Juan Carter was a dirty police officer, prosecutors say, who took guns from criminals and then sold them or gave them to his friends. Defense attorneys say he was merely a “fall guy,” a low-level officer made to take the blame for systemic problems with a gun task force.

Twelve Prince George’s County jurors will try to decide whether Carter, a Prince George’s County narcotics detective, committed theft and misconduct in office while assigned to the state police-led task force in 2008 and 2009.

Carter’s first trial on the same charges ended in a mistrial last year after jurors could not reach a verdict. On Wednesday, prosecutors and defense attorneys seemed to sharpen their pitches during opening statements in his new trial.

Assistant State’s Attorney Renee Joy slowly read Carter’s oath as a police officer before turning to the allegations against him, telling jurors that more than 20 firearms seized by Carter never made it to the police department’s property room. Two, Joy said, were later recovered from a convicted felon, a friend of Carter’s, during an undercover gun-buying operation.

Joy said Carter, a senior corporal on a group dedicated to seizing firearms from criminals, reduced himself to “nothing more than a street-level gun dealer.”

Doug Wood, Carter’s defense attorney, called Carter a “dedicated police officer” who was charged with criminal misconduct after investigators found record-keeping and other problems with the gun task force to which he was assigned.

Although he acknowledged that Carter, 38, “wasn’t keeping the appropriate amount of paperwork” on the weapons he seized, Wood said that was “the mode of operation of the task force.” He said Carter also had some weapons stolen out of his police van.

“You had to have a fall guy, and it had to be Juan Carter,” Wood said.

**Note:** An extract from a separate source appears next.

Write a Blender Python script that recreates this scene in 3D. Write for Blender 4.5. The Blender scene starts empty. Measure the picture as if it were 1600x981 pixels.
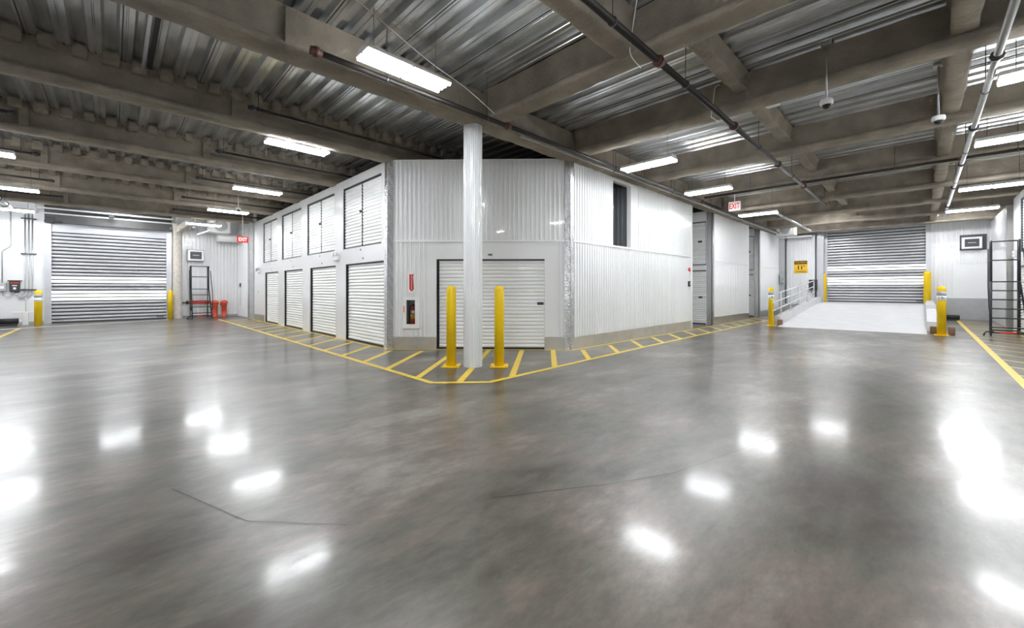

The two sides have made most of same assertions since Carter’s indictment in 2010. Police have also said one of the guns Carter was supposed to have seized was used in the September 2009 shooting of an off-duty Prince George’s police officer, Eric Horne, when two men tried to carjack Horne’s vehicle.

It remains unclear how many guns Carter might have taken, lost or sold because some have not been recovered, authorities have said.

Carter was suspended without pay after his 2010 indictment.

Wednesday’s dramatic opening statements gave way to more-tedious testimony, as prosecutors and defense attorneys questioned witnesses about the proper procedures for gun seizure and storage. Prosecutors highlighted Carter’s role as the senior corporal in charge of property; defense attorneys asked about other supervisors in the unit and the security of the facility in which seized guns are stored.

The trial is expected to last through the week.